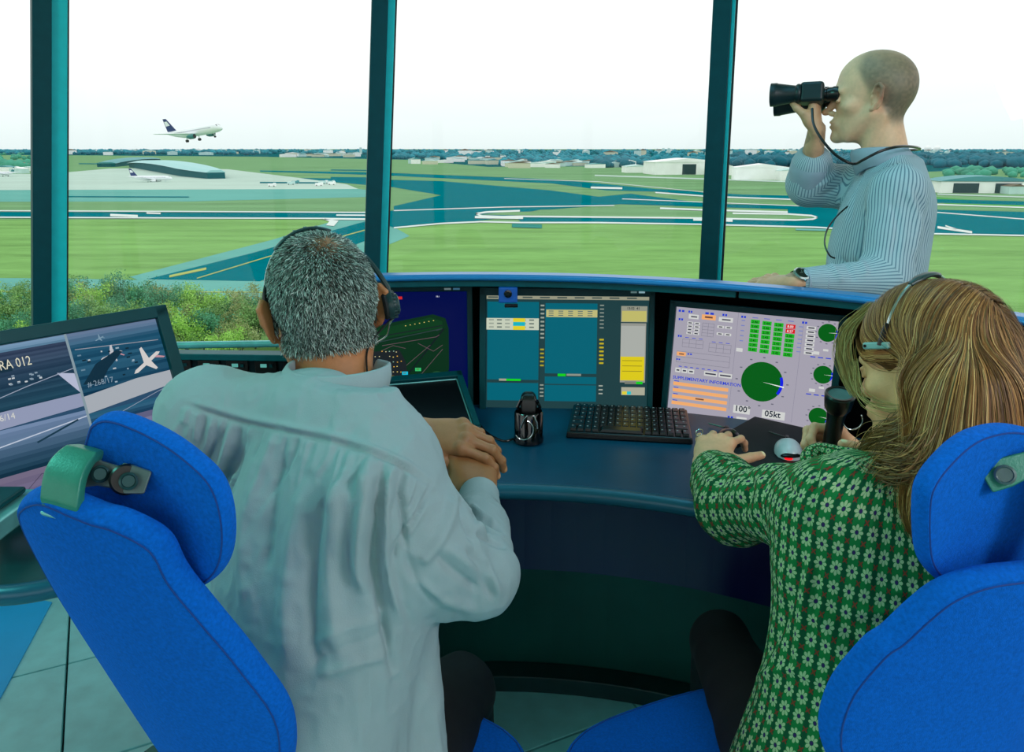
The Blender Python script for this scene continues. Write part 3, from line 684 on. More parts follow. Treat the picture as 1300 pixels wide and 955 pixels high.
S.rect(X(.83), Y(.09), X(.99), Y(.24), (146, 148, 132)); S.rect(X(.835), Y(.135), X(.985), Y(.235), (190, 184, 106)); S.text('13:52  41', X(.865), Y(.122), .009, (24, 40, 44), True)
S.rect(X(.83), Y(.25), X(.985), Y(.81), (146, 148, 140)); S.rect(X(.832), Y(.275), X(.98), Y(.565), (168, 172, 166)); S.rect(X(.832), Y(.565), X(.978), Y(.79), (218, 200, 24))
for r in range(3): S.rect(X(.842), Y(.60+r*.05), X(.965), Y(.606+r*.05), (140, 128, 30))
S.rect(X(.86), Y(.80), X(.93), Y(.825), (120, 124, 114)); S.rect(X(.93), Y(.80), X(.97), Y(.825), (20, 206, 30))
S.rect(X(.84), Y(.855), X(.985), Y(.93), (170, 170, 150)); S.rect(X(.845), Y(.895), X(.875), Y(.925), (220, 206, 60)); S.rect(X(.875), Y(.895), X(.90), Y(.925), (40, 190, 200))
S.rect(X(.33), Y(.04), X(.332), Y(1), (18, 44, 50)); finish(S)
for k, c_ in ((.0, (100, 130, 130)), (.021, (150, 190, 200))): G().box(S.cc+S.RM@vec(.175+k, .0095, .163), (.016, .001, .005), S.RM).build('maker_badge', EM('badge%d' % (k > 0), c_, .7), S.t)

# -- right monitor C: wind display
S = monitor('console monitor with green wind dials reading 100 degrees and 05kt', (.612, 1.982, .903), .436, .345, -23.3, 7.1, -.9, bez=(.017, .017, .017, .02))
W, H_ = S.W, S.H; a_ = .93; S.rect(0, 0, W, H_, (164, 160, 174))
Hs = H_*.855
def Yc(v): return v*Hs
GR = (4, 92, 22); BL = (30, 60, 200); OR = (238, 170, 110); WH = (206, 208, 206)
S.line([(X(.40), 0), (X(.40), Yc(.98))], .0006, (120, 118, 140)); S.line([(X(.80), 0), (X(.79), Yc(1.02))], .0006, (120, 118, 140))
def lab(u, v, w_=.04, h_=.007): 
    n = max(2, int(w_/.011)); 
    for k in range(n): S.rect(X(u)+k*w_/n*W/W, Yc(v), X(u)+k*w_/n+w_/n*.7, Yc(v)+h_*.8, BL)
lab(.015, .03, .018); lab(.08, .03, .012); lab(.19, .03, .026); lab(.30, .03, .014); lab(.02, .115, .014); lab(.025, .285, .012)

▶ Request
Transcribe the preceding listing in its entirety and with exact wording, leaving out pictures.

▶ Answer to the problem
The Blender Python script for this scene continues. Write part 3, from line 684 on. More parts follow. Treat the picture as 1300 pixels wide and 955 pixels high.
S.rect(X(.83), Y(.09), X(.99), Y(.24), (146, 148, 132)); S.rect(X(.835), Y(.135), X(.985), Y(.235), (190, 184, 106)); S.text('13:52  41', X(.865), Y(.122), .009, (24, 40, 44), True)
S.rect(X(.83), Y(.25), X(.985), Y(.81), (146, 148, 140)); S.rect(X(.832), Y(.275), X(.98), Y(.565), (168, 172, 166)); S.rect(X(.832), Y(.565), X(.978), Y(.79), (218, 200, 24))
for r in range(3): S.rect(X(.842), Y(.60+r*.05), X(.965), Y(.606+r*.05), (140, 128, 30))
S.rect(X(.86), Y(.80), X(.93), Y(.825), (120, 124, 114)); S.rect(X(.93), Y(.80), X(.97), Y(.825), (20, 206, 30))
S.rect(X(.84), Y(.855), X(.985), Y(.93), (170, 170, 150)); S.rect(X(.845), Y(.895), X(.875), Y(.925), (220, 206, 60)); S.rect(X(.875), Y(.895), X(.90), Y(.925), (40, 190, 200))
S.rect(X(.33), Y(.04), X(.332), Y(1), (18, 44, 50)); finish(S)
for k, c_ in ((.0, (100, 130, 130)), (.021, (150, 190, 200))): G().box(S.cc+S.RM@vec(.175+k, .0095, .163), (.016, .001, .005), S.RM).build('maker_badge', EM('badge%d' % (k > 0), c_, .7), S.t)

# -- right monitor C: wind display
S = monitor('console monitor with green wind dials reading 100 degrees and 05kt', (.612, 1.982, .903), .436, .345, -23.3, 7.1, -.9, bez=(.017, .017, .017, .02))
W, H_ = S.W, S.H; a_ = .93; S.rect(0, 0, W, H_, (164, 160, 174))
Hs = H_*.855
def Yc(v): return v*Hs
GR = (4, 92, 22); BL = (30, 60, 200); OR = (238, 170, 110); WH = (206, 208, 206)
S.line([(X(.40), 0), (X(.40), Yc(.98))], .0006, (120, 118, 140)); S.line([(X(.80), 0), (X(.79), Yc(1.02))], .0006, (120, 118, 140))
def lab(u, v, w_=.04, h_=.007): 
    n = max(2, int(w_/.011)); 
    for k in range(n): S.rect(X(u)+k*w_/n*W/W, Yc(v), X(u)+k*w_/n+w_/n*.7, Yc(v)+h_*.8, BL)
lab(.015, .03, .018); lab(.08, .03, .012); lab(.19, .03, .026); lab(.30, .03, .014); lab(.02, .115, .014); lab(.025, .285, .012)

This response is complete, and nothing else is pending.